Sunday, September 20, 2009

Sound the alarm!

If I'm truly honest, I've felt lately like an alarm has gone off in my soul. It's been a sobering sound but also a ring of hope -- a wail of warning but also a cry of love. I believe it's been because things have been out of balance, priorities wrong, intentions misplaced. And God has been trying to get through to me. I've even recently written about it in this blog. And amidst it all, I've found myself identifying with what Jesus said to the church in Sardis in Revelation 3:1-6.

Jesus says there, "I know your works. You have a reputation of being alive, but you are dead" (3:1). As a Christian of 33 years, and as a pastor, I know that to some I have a reputation of being spiritually strong. But God sees more than meets the eye, and when He says, "I know your works", He means that He sees what's really going on. If my devotional life with Him is languishing, He knows that the many pastoral sacrifices I may make are no more than works of my own doing and are therefore worthless. And what may look like a result of my life in God may actually be something squeezed out of a deadness in my soul due to a lack of time spent with Jesus. So Jesus sounds the alarm. "...but you are dead. Wake up! And strengthen what remains and is about to die! For I have not found your works complete in the sight of my God" (3:2).

Jesus lovingly offers such warnings because He sees that there's hope of recovery. I know that if I neglect my devotional life with God long enough, I can become quite useless to God. But it's as though God is saying, "There's still some life in you yet, but unless you strengthen yourself in Me, you'll end up way off course, never completing the things that I want you to do for Me!" Perhaps thoughts like those, and passages like Revelation 3:1-6, are meant to instill the fear of God in me so that I seek Him above everything else.

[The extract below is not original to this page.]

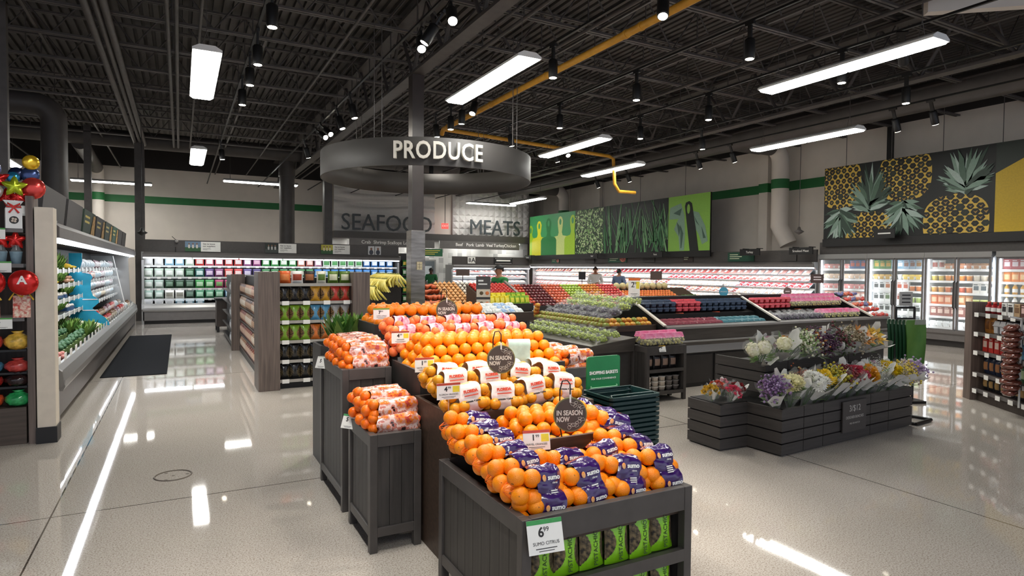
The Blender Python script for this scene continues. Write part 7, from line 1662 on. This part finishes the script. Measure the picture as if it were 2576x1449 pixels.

I've been reading a book recently called Discipleship on the Edge (by Darrell W. Johnson), and it has really challenged me. Here's a sample of it...
"Every congregation and every individual disciple is always on the brink of losing authentic spiritual life. Why?... Because of the nature of the Christian life. Because of the dynamics of the life into which Jesus Christ calls us. It is a life that can only be lived in relationship -- in relationship with Jesus through his Holy Spirit. It is a life we cannot live apart from him. It is a life we cannot sustain in and of ourselves. It is a super-natural life that requires regular super-natural resources. Drift out of, or ignore, or cut the relationship and the life drains away... ...'Apart from me you can do nothing' [John 15:5]. We can be busy and active. We can go through the motions. We can perform all the various duties associated with life in Jesus and do them all in such a way that we gain a reputation for being alive. But apart from intimacy with him, cut off from the vine, we die. It is as simple as that."

I'm grateful that though such potential choices may leave me "on the brink", God is so loving that He sounds the alarm when we get too close to the edge, and then He tirelessly helps us back to the center of His will for our lives.

© 2009 by Ken Peters

2 comments:

Dianna said...

Thanks for the post! I love this,"Jesus lovingly offers such warnings because He sees that there's hope of recovery", and this, "I'm grateful that though such potential choices may leave me "on the brink", God is so loving that He sounds the alarm when we get too close to the edge, and then He tirelessly helps us back..." Amen. As I make my way through life in Him, I count on those nudges He gives to keep me tucked under His wing and listening to His whisperings. Thanks for your openness, it spurred me on this morning. Dianna

Ken said...

Bless you Dianna! We're all on the same journey toward Jesus, aren't we? And I'm glad we can encourage each other along the way!